Perception of time is, commonly, connected to society’s objective measured time, whereas experience of time is related to the individual’s lived time (During, 2016, 2). In order to depart from this binary, I regard experience of time as a practical dialogue with the manifestations of temporality in everyday life, which has a type of affect on humans and non-humans. Before wristwatches, humans organized their lives according to the movement of the sun and to seasonal change (Clark, 2003, 40). They visualized their labour in the harvest of their crops. Industrialization and easily accessible clocks created standard working hours, an obsession with productivity and the need for punctuality. Who could be punctual in 15th century without a watch? For industrialized societies punctuality was (and still is today) a cultural virtue, a character trait of the social individual. The transition from agricultural to modern temporality went alongside with a shift in how humans perceived themselves and the world and how they experienced time.

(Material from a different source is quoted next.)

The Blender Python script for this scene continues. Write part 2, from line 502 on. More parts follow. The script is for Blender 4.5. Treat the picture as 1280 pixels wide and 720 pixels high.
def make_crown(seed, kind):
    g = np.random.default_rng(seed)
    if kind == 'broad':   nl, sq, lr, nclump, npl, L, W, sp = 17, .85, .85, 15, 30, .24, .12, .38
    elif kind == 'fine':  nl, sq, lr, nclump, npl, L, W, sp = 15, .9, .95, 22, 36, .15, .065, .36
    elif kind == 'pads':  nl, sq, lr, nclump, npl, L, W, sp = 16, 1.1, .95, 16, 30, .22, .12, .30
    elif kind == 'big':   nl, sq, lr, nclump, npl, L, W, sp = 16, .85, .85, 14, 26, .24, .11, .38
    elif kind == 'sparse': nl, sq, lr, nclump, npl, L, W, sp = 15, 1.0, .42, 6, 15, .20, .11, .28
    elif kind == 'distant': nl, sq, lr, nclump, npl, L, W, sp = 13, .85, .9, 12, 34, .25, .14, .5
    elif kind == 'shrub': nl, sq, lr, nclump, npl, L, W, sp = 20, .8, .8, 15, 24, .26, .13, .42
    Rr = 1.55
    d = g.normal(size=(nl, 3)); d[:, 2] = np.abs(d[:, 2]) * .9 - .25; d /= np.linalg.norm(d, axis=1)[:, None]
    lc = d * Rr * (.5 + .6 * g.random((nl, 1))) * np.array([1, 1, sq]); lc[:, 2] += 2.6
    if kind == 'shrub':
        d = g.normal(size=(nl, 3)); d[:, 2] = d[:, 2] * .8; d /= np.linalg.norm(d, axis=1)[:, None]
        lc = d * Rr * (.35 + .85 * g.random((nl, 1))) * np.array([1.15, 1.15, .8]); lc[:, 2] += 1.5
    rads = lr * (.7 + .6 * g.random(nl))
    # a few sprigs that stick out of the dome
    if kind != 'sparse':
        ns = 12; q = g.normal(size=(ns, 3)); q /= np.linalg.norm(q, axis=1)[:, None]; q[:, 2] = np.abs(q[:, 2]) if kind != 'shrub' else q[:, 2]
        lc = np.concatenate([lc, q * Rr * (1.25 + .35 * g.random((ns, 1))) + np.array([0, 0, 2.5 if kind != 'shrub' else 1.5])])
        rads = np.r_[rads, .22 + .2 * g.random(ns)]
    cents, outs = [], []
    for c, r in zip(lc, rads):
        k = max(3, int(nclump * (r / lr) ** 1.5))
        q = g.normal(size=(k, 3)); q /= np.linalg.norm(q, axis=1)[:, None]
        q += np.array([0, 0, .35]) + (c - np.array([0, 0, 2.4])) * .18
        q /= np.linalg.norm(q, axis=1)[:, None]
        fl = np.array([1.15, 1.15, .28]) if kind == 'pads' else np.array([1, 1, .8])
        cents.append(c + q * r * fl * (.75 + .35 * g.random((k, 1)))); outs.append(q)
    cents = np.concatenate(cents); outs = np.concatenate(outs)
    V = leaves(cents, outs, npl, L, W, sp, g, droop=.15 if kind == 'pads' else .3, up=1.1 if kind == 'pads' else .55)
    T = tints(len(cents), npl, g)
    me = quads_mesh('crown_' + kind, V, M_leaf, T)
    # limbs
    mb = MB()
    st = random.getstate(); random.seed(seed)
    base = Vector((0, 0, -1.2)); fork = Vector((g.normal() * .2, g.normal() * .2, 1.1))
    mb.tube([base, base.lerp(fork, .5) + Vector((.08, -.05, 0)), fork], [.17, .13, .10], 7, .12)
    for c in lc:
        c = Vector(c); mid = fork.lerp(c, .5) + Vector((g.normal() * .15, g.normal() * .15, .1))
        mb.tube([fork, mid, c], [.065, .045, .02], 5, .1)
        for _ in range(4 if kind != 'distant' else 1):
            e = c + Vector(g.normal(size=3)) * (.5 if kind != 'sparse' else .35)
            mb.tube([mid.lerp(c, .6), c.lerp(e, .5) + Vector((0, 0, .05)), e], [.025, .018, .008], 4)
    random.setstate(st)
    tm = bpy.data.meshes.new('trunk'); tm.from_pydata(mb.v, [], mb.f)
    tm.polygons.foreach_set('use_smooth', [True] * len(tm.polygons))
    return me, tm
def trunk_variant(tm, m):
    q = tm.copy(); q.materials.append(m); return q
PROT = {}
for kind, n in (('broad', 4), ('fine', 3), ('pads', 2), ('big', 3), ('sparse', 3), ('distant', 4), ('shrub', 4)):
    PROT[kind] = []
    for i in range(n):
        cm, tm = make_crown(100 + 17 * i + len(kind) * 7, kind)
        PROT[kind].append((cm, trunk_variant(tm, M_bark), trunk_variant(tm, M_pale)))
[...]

Temporality differs from culture to culture and it, also, differs between individuals (Bluedorn, 2020, 1-20). This renders temporality heterogeneous. However, clocks claim to precisely and objectively measure time (Clark, 2003, 40), and social structures of time attempt to organize action according to specific patterns applicable to all social individuals. It goes to show that temporality as structure appears to be homogeneous, whereas the daily practical dialogue with its manifestations is heterogeneous. Due to heterogeneity and within this practical dialogue appears the space of agency for the user.
I am used to going to bed at around 1 a.m.. Yet, when I feel tired, I can easily go to bed earlier and, when I happen to be at a party, I can choose to stay up late. I perceive my bedtime, which is an expression of temporality, as a habit that is flexible and adjustable to specific conditions. In this case, the technology of temporality does not resist control.
Let us think of an office, now, where the amount of work is organized in weekly deadlines and I, as an employee, am expected to complete x number of tasks by the end of the week. In this case, the weekly schedule is a more fixed tool that coordinates the work of several employees and serves productivity. This manifestation of temporality that affects a group of people and comes with an agreed upon responsibility (an amount of work is completed at certain time in exchange for money) is less flexible and adjustable. It seems that technologies of temporality that allow control call for a continuum that negotiates between agency and responsibility, between individual and collective coordination.